Keep to the lines from the line containing "Reconstruct this image" through the line containing "col = sc.collection": copy them exactly and leave every picture out.

Scene script records
[Begin]
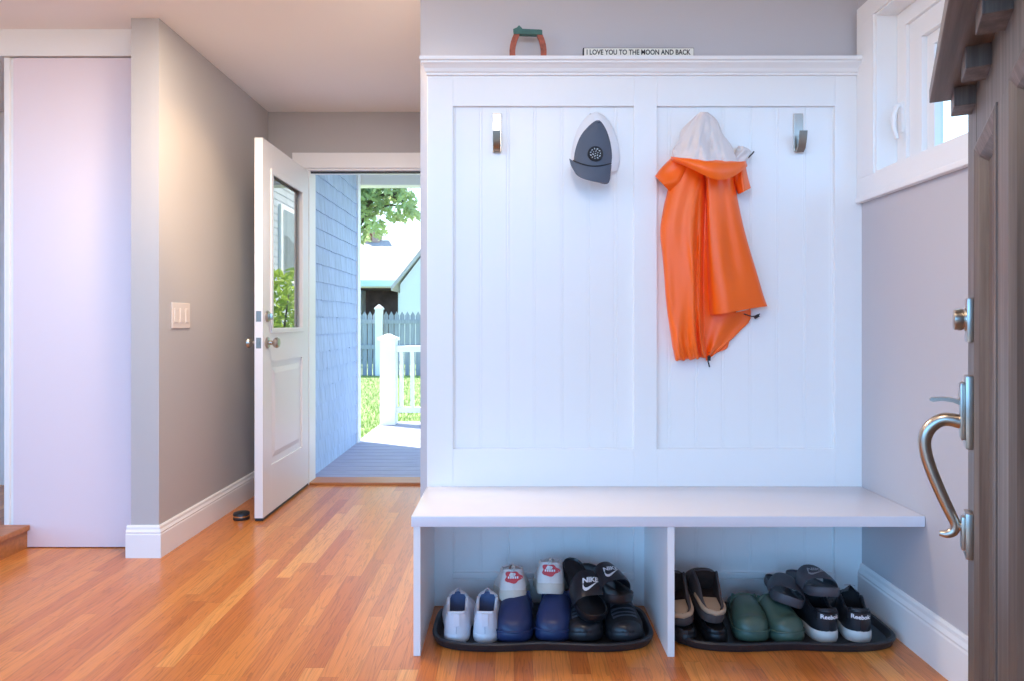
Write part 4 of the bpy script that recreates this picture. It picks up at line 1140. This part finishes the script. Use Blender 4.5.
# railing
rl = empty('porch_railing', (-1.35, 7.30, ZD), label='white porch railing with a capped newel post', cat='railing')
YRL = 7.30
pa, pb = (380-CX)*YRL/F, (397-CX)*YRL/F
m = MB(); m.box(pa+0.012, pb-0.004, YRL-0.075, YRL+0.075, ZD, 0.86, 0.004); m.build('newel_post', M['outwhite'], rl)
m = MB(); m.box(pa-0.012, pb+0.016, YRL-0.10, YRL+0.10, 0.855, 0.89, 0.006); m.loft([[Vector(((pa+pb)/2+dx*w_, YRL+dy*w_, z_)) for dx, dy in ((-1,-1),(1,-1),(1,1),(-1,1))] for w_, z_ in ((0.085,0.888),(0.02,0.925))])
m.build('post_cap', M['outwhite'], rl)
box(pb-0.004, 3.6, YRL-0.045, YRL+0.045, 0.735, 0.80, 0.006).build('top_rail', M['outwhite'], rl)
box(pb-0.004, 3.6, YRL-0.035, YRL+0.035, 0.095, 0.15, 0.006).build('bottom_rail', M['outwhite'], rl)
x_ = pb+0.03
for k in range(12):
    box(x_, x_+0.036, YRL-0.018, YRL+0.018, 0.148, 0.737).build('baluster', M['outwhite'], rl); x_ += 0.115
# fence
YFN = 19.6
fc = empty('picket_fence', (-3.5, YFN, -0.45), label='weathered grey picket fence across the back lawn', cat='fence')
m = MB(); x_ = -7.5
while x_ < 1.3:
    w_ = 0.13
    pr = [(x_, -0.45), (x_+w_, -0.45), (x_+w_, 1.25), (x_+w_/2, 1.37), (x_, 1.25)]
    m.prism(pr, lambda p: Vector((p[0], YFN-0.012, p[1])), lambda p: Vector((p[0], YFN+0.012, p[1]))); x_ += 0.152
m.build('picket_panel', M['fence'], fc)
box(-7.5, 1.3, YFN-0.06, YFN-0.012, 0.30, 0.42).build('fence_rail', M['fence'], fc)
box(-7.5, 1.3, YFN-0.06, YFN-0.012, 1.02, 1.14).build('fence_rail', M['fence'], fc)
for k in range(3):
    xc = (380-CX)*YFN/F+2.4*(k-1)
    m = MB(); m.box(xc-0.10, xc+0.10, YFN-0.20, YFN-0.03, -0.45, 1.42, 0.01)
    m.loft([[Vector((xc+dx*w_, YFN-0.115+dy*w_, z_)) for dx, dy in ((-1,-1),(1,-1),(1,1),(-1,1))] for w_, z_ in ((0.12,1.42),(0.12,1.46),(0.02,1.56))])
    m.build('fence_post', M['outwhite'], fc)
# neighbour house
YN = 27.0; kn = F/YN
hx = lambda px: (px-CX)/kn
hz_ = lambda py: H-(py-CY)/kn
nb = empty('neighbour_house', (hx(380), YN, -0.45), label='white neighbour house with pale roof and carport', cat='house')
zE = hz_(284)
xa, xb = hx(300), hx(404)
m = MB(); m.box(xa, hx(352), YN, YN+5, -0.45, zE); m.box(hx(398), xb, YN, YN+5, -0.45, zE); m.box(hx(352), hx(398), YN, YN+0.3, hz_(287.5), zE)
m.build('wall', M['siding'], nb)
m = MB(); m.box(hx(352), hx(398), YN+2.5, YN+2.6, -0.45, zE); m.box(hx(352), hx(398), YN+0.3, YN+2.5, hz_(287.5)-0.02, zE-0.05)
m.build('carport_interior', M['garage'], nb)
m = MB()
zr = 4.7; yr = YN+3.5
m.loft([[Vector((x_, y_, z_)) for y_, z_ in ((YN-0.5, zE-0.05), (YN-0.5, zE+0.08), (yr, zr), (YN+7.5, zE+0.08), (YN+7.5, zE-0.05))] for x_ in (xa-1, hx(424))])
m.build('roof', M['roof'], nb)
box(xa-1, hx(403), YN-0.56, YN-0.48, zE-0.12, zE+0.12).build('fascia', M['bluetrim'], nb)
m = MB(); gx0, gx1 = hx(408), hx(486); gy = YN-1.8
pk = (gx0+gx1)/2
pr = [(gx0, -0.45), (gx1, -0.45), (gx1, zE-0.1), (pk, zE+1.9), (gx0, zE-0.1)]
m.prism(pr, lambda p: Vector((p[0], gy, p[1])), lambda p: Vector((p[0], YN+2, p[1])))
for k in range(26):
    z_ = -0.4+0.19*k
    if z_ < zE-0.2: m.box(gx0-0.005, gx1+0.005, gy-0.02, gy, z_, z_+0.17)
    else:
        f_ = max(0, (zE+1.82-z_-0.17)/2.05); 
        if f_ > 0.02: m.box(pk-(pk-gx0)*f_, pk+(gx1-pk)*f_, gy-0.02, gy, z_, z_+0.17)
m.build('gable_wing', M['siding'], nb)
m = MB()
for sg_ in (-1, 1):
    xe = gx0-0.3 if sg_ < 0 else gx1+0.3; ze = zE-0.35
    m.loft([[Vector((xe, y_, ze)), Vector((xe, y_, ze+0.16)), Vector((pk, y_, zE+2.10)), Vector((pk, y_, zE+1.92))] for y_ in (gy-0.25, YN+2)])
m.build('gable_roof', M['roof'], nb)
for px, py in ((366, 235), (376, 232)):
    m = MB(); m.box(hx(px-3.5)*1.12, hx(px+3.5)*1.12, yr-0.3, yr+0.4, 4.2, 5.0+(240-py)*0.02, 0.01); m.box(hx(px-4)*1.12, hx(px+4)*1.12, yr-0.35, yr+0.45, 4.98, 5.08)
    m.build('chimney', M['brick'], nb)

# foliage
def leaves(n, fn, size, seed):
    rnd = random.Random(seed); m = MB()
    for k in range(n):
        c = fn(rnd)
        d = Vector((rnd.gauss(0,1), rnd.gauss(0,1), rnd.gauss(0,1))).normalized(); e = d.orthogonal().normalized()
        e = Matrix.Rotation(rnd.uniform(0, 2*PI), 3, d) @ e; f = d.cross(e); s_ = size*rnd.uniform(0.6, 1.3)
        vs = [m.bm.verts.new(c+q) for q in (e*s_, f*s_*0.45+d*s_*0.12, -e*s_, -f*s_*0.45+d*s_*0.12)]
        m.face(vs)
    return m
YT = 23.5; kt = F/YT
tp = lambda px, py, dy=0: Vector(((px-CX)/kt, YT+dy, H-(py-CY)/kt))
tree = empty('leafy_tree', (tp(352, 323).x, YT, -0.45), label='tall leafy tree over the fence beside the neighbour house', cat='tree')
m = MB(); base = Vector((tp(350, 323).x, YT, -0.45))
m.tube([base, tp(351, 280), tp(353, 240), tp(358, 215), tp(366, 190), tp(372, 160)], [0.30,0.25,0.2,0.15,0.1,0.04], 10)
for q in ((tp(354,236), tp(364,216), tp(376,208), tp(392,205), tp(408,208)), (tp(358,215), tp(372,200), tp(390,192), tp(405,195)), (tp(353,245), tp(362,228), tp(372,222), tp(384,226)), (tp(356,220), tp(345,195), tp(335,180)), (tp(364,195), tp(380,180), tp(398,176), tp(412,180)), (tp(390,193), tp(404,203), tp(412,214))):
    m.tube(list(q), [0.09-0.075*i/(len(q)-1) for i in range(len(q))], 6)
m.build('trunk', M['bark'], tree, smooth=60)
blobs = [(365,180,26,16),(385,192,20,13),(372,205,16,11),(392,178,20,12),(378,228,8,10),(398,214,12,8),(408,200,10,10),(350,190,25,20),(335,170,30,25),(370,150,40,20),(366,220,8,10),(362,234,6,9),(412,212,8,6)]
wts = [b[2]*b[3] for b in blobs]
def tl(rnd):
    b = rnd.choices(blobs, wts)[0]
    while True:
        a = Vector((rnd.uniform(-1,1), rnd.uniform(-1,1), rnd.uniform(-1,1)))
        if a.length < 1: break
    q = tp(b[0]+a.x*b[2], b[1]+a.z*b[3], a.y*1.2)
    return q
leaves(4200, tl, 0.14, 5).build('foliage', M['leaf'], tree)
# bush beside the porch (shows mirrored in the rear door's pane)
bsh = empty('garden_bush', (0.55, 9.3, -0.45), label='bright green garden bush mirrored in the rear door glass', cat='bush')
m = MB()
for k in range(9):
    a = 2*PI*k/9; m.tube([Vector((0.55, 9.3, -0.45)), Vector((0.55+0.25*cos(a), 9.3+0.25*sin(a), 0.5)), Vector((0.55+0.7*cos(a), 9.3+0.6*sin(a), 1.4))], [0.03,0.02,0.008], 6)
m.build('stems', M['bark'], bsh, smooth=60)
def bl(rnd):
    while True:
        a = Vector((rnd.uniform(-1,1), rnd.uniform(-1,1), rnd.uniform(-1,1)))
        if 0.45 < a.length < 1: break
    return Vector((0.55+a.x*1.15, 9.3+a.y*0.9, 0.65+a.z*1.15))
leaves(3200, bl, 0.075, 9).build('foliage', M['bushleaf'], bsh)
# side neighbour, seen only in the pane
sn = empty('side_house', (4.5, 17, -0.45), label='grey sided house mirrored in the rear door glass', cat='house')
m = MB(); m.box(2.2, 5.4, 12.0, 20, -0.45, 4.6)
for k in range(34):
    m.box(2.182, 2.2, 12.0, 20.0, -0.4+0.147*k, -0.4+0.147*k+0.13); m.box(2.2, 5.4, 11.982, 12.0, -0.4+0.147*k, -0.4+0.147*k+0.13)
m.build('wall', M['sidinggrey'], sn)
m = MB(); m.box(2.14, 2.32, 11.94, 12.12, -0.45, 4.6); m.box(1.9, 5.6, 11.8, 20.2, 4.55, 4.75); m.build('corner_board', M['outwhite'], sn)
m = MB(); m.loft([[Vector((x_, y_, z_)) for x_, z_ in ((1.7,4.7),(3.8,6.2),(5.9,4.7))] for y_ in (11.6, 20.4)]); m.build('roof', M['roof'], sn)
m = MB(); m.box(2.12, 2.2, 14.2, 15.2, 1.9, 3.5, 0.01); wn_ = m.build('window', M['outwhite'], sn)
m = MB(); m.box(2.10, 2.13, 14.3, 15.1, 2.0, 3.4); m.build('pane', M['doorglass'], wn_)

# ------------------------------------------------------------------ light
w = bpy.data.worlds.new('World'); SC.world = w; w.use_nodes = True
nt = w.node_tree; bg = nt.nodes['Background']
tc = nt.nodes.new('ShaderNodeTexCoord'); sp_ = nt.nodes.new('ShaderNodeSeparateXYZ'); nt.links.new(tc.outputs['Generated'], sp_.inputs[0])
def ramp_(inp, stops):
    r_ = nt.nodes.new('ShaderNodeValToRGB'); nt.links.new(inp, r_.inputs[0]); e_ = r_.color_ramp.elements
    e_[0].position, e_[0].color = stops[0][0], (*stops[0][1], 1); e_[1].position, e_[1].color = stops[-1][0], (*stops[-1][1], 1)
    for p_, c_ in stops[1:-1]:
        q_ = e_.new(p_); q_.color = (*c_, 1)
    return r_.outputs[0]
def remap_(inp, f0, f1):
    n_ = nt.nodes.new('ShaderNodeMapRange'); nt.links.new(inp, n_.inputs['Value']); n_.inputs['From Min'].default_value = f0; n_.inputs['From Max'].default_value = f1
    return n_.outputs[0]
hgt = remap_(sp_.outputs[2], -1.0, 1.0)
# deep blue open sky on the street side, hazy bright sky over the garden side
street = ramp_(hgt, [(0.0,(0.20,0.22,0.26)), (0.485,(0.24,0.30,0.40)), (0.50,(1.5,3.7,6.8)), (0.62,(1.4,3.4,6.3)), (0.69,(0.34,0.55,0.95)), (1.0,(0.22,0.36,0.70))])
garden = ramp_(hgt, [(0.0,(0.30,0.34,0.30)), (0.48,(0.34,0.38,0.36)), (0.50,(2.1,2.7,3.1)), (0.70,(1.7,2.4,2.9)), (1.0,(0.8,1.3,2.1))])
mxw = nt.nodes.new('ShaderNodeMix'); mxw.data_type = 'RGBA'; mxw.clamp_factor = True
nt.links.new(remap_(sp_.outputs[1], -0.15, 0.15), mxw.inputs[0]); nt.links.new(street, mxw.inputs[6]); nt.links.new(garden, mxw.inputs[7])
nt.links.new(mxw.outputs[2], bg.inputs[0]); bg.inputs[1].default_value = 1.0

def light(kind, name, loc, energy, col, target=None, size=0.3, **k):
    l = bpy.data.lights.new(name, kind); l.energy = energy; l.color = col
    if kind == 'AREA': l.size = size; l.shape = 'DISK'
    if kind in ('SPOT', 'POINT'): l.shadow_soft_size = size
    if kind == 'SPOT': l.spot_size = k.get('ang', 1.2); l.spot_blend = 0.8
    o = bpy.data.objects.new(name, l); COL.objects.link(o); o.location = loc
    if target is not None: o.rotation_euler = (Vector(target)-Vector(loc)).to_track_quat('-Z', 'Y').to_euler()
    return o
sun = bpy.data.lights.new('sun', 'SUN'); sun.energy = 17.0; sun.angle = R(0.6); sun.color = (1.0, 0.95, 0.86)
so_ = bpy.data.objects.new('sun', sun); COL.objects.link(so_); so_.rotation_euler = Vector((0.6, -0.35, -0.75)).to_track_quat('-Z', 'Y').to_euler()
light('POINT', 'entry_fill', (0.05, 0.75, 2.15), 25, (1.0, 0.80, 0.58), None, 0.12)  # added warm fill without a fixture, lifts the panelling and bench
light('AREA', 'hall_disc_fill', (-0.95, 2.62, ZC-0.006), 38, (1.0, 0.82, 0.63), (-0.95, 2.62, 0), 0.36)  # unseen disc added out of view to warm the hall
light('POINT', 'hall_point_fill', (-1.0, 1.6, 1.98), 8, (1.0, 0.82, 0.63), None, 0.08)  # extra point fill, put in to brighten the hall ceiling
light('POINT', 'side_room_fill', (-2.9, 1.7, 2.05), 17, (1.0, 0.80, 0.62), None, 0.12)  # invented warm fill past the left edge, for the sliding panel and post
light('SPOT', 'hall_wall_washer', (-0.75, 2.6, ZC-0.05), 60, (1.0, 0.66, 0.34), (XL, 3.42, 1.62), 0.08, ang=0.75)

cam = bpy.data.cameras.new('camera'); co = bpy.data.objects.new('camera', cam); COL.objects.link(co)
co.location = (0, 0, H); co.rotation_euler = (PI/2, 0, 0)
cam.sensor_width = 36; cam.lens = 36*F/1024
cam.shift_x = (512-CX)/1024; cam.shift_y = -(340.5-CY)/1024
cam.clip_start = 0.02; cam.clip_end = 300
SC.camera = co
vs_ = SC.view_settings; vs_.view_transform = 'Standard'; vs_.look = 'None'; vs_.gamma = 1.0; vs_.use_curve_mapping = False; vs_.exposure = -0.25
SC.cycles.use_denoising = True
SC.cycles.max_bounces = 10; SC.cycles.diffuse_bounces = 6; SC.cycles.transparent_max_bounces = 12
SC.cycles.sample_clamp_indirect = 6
[End]
[Begin]
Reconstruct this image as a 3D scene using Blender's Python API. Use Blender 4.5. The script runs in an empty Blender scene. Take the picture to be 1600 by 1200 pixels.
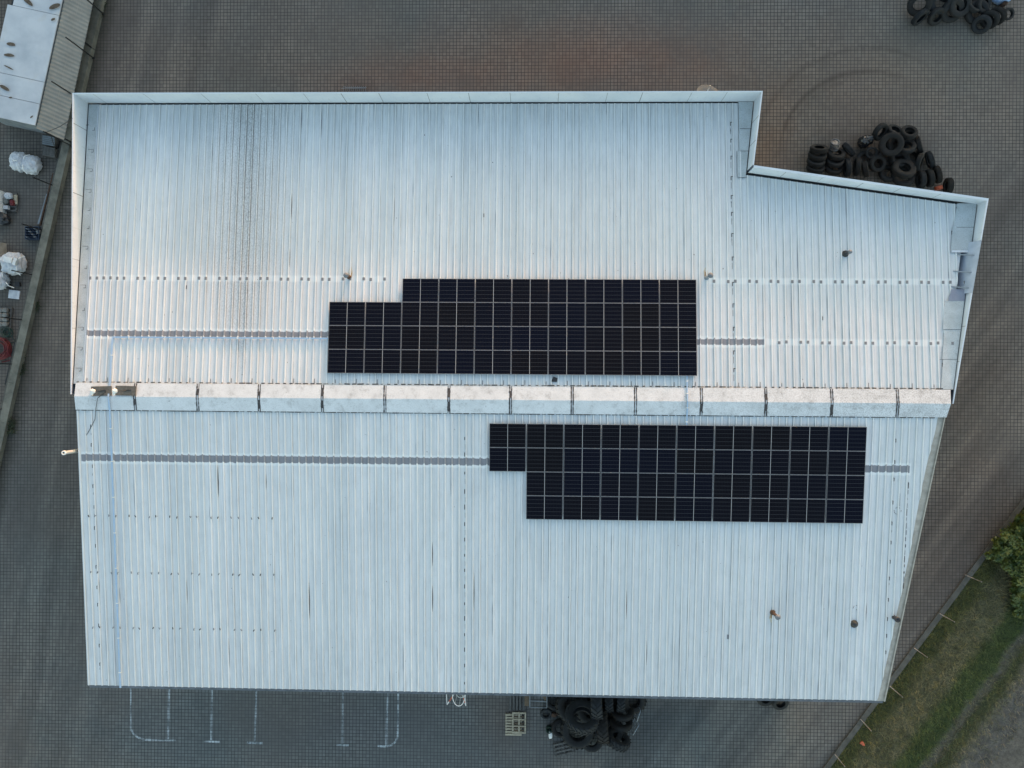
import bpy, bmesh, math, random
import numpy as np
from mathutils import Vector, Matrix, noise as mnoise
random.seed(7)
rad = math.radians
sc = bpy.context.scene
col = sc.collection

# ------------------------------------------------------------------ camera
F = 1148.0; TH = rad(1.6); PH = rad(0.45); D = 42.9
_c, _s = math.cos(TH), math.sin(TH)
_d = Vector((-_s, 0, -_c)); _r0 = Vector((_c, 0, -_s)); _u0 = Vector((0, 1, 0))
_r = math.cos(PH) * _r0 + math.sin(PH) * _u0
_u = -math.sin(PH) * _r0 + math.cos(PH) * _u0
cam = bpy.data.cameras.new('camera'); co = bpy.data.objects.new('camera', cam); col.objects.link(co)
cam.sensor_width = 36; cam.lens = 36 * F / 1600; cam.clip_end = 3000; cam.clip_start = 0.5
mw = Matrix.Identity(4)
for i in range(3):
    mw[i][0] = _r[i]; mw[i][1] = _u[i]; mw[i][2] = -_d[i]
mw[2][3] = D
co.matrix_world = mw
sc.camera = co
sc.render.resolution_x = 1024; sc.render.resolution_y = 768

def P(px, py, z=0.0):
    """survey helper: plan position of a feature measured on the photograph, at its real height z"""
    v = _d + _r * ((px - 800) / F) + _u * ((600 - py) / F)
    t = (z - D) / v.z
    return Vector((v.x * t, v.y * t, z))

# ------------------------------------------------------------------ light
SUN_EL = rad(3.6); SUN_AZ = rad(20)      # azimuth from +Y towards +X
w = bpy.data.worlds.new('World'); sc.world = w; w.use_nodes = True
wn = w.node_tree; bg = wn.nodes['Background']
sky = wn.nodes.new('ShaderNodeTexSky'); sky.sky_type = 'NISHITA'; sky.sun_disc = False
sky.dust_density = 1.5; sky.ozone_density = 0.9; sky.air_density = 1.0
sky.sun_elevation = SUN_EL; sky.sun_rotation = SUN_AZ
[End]
§ **Answer to this task**
Reconstruct this image as a 3D scene using Blender's Python API. Use Blender 4.5. The script runs in an empty Blender scene. Take the picture to be 1600 by 1200 pixels.
import bpy, bmesh, math, random
import numpy as np
from mathutils import Vector, Matrix, noise as mnoise
random.seed(7)
rad = math.radians
sc = bpy.context.scene
col = sc.collection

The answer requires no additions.